OREANDA-NEWS. Fitch Ratings says the downgrade of Japan's sovereign rating to 'A' with Stable Outlook from 'A+' on Rating Watch Negative has no impact on any of the rated Japanese financial institutions. The agency had noted the potential for the downgrade and had said that the ratings of certain entities would be impacted only if the sovereign was downgraded to below 'A'/Stable, (that is, 'A' with Negative Outlook or Rating Watch Negative, or below).

The Long-Term Issuer Default Ratings (IDRs) of the highest rated financial institutions in Japan - Bank of Tokyo-Mitsubishi UFJ, Ltd., Mitsubishi UFJ Trust and Banking Corporation and Shizuoka Bank, Ltd. - are at 'A' and are all driven by their Viability Rating of 'a'. They remain on Stable Outlook. The recent sovereign action reflected concerns over the government's fiscal position rather than any fundamental deterioration in the operating environment or prospects of Japan's financial system. That said, persistent weakness in the economy and demand for credit has encouraged the three mega banking groups, in particular, to expand abroad (organically and inorganically), which together with their substantial direct exposures to the sovereign via holdings of Japanese government bonds (JGBs), has potential to raise their risk profile over time.

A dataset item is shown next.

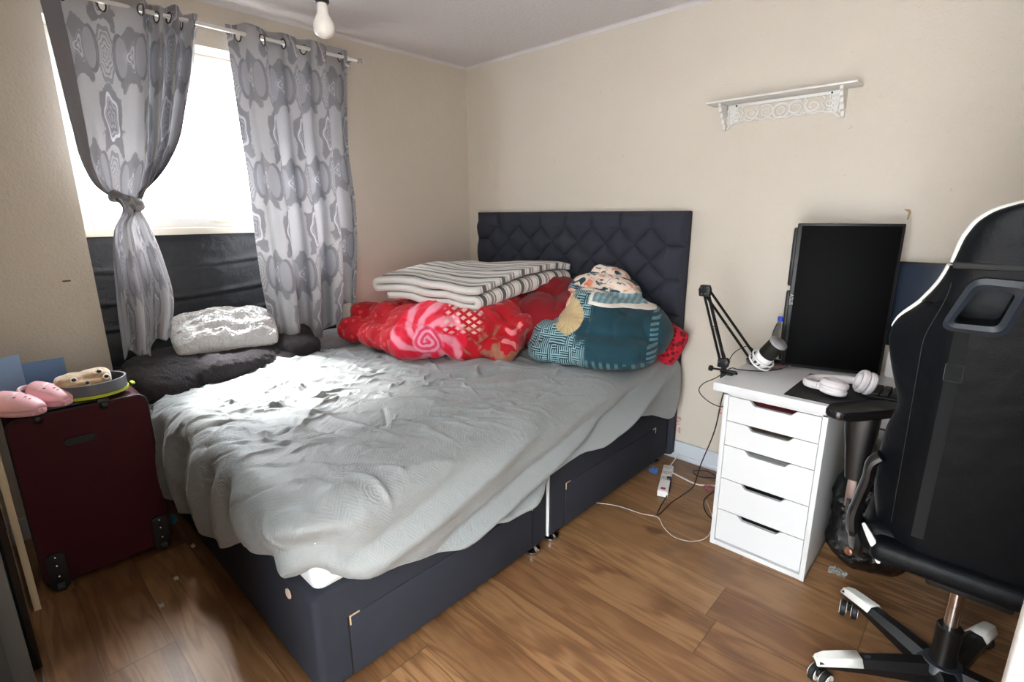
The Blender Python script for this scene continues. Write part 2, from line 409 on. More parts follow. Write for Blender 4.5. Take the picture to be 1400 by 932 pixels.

In the event that further negative action is taken on the sovereign rating, Fitch will also review its Support Rating Floors, currently 'A-' for the large systemically important financial groups in Japan. The institutions whose the IDRs are predicated on expectations of sovereign support include: Mizuho Bank, Ltd., Mizuho Financial Group, Inc., Mizuho Trust & Banking Co., Ltd., Nomura Holdings, Inc., Nomura Securities Co., Ltd., and Nomura Financial Products & Services, Inc - all are rated 'A-' with Stable Outlook.

Any other entity deemed constrained by the Japan sovereign would also be reviewed.